§ **Data provided**
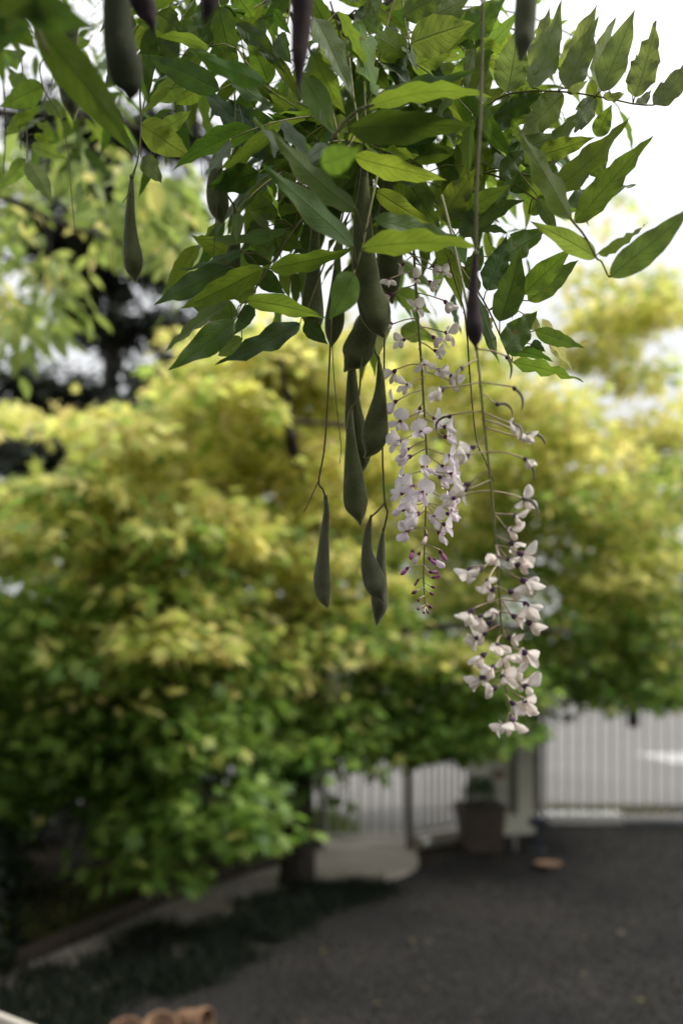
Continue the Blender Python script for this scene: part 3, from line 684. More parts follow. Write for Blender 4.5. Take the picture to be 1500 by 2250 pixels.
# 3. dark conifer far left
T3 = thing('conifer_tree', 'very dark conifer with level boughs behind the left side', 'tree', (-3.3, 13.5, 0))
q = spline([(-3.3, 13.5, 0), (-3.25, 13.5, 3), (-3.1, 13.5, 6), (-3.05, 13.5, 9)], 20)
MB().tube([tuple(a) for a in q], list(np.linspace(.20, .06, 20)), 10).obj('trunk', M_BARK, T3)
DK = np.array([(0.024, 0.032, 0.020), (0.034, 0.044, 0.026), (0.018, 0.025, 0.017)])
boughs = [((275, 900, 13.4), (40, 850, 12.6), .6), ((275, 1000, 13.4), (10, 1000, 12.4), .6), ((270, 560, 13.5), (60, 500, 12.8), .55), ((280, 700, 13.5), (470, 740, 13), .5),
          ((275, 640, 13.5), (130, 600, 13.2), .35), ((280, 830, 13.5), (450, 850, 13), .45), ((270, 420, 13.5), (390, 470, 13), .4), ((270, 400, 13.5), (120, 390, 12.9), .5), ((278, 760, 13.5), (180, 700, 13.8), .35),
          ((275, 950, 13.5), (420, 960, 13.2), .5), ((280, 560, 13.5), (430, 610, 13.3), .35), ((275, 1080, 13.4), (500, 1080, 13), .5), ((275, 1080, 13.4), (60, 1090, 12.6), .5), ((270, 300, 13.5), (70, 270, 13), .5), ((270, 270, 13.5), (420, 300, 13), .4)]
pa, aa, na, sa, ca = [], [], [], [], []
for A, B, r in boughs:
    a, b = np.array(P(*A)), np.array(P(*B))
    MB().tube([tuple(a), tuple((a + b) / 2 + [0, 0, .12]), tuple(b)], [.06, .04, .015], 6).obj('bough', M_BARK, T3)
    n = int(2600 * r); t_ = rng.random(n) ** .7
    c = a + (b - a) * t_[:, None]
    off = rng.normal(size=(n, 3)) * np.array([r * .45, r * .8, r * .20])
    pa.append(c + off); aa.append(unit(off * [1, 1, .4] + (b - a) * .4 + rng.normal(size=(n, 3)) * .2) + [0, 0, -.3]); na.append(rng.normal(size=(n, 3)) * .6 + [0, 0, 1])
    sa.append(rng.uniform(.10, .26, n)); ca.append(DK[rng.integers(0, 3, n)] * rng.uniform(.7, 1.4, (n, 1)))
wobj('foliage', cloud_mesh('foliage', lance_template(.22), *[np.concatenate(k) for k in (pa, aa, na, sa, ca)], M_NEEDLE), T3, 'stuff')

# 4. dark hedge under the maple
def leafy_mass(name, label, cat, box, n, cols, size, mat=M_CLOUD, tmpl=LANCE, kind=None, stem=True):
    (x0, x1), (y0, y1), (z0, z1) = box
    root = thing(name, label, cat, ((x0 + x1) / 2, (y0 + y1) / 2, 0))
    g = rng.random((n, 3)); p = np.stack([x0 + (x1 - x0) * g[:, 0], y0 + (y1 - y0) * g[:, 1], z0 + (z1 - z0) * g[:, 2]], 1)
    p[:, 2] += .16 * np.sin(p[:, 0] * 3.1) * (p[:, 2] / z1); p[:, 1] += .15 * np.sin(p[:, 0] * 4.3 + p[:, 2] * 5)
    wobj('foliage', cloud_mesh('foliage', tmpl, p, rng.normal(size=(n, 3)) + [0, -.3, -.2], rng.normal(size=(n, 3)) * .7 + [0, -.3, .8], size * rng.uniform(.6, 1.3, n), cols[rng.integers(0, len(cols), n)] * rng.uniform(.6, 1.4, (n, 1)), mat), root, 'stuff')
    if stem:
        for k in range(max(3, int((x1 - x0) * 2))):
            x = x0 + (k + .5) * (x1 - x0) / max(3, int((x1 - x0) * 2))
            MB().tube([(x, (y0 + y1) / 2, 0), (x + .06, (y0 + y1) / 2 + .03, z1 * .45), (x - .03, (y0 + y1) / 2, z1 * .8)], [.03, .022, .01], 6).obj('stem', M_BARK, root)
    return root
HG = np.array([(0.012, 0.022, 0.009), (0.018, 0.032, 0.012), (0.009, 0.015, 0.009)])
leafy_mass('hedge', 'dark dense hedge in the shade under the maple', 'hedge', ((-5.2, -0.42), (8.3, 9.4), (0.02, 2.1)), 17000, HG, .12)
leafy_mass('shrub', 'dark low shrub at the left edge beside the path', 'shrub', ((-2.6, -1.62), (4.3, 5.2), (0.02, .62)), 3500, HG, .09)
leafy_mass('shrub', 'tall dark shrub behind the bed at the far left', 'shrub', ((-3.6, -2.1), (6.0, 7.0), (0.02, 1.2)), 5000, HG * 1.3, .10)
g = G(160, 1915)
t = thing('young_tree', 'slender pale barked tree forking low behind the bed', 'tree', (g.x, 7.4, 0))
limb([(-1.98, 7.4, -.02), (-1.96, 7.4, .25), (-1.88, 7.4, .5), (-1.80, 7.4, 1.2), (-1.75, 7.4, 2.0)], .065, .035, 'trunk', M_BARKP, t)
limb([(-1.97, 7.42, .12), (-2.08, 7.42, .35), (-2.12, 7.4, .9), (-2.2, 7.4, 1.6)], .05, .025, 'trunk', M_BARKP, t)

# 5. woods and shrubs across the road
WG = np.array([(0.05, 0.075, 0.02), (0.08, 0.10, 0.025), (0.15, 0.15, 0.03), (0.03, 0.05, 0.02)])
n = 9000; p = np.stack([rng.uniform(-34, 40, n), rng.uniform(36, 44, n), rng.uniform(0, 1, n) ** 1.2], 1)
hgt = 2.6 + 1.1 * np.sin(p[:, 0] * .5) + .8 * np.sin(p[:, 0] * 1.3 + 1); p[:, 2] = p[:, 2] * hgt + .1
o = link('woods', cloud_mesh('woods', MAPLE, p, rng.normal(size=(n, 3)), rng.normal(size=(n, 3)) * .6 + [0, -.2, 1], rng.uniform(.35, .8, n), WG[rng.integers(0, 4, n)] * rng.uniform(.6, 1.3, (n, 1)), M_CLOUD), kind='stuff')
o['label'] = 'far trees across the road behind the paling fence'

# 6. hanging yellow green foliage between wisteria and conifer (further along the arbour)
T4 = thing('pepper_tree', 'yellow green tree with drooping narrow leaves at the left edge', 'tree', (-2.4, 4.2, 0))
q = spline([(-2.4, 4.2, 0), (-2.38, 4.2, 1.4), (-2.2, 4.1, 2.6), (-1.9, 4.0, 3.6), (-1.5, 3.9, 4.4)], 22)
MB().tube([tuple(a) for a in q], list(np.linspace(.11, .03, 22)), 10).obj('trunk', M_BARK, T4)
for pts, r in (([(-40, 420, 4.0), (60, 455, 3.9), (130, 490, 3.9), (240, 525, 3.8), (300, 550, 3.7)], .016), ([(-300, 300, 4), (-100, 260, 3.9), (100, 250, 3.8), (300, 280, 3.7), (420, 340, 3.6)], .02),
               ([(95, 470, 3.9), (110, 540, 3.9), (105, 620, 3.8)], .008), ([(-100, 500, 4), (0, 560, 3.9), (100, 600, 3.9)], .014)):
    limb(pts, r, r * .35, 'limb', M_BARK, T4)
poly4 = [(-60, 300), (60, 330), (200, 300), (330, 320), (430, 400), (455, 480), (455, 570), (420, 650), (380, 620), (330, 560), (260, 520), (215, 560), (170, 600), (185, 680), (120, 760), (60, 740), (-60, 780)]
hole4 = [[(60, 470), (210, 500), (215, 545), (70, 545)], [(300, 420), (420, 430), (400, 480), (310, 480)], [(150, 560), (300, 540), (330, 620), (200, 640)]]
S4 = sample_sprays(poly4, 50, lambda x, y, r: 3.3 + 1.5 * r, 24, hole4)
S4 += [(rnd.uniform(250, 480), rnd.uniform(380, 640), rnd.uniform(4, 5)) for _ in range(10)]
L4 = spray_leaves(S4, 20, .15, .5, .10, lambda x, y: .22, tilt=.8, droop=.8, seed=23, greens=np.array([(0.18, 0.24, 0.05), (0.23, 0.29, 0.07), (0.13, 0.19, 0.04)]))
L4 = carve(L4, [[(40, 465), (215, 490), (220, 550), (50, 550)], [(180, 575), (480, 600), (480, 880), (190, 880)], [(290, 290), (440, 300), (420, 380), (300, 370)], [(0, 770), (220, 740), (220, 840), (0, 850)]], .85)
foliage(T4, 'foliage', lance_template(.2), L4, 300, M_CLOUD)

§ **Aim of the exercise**
Check each line above for the word "under" and copy the ones that have it.

§ **Response**
# 4. dark hedge under the maple
leafy_mass('hedge', 'dark dense hedge in the shade under the maple', 'hedge', ((-5.2, -0.42), (8.3, 9.4), (0.02, 2.1)), 17000, HG, .12)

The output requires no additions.